<<<<

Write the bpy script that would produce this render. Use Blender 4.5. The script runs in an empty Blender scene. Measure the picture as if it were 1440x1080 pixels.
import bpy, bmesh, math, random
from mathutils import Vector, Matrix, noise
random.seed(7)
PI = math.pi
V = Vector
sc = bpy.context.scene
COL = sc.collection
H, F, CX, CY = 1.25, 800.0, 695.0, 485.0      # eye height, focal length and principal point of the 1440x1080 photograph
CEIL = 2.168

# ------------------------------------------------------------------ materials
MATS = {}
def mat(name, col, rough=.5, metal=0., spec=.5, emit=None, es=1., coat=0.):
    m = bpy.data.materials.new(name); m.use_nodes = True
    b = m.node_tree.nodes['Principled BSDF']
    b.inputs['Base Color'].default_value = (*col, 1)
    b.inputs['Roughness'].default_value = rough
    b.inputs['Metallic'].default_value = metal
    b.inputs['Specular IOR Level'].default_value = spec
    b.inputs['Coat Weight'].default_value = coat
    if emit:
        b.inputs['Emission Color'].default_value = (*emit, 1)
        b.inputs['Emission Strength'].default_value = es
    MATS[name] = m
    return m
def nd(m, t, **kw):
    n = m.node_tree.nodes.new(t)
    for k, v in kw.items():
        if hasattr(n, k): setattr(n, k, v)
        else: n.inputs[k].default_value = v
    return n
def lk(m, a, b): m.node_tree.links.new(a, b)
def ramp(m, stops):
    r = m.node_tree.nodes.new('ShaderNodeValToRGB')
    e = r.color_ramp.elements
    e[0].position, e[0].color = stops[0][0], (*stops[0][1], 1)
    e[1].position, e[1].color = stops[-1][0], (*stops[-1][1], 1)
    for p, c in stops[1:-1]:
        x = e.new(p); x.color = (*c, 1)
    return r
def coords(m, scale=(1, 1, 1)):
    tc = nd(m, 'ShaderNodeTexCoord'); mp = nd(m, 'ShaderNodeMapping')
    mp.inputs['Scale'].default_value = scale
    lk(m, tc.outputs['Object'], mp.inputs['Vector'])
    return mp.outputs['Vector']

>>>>

- **What you should do**: What are the exact lines from the beginning of the material through the line containing "CEIL = 2.168"? Write out those lines alone.

- **Correct result**:
Write the bpy script that would produce this render. Use Blender 4.5. The script runs in an empty Blender scene. Measure the picture as if it were 1440x1080 pixels.
import bpy, bmesh, math, random
from mathutils import Vector, Matrix, noise
random.seed(7)
PI = math.pi
V = Vector
sc = bpy.context.scene
COL = sc.collection
H, F, CX, CY = 1.25, 800.0, 695.0, 485.0      # eye height, focal length and principal point of the 1440x1080 photograph
CEIL = 2.168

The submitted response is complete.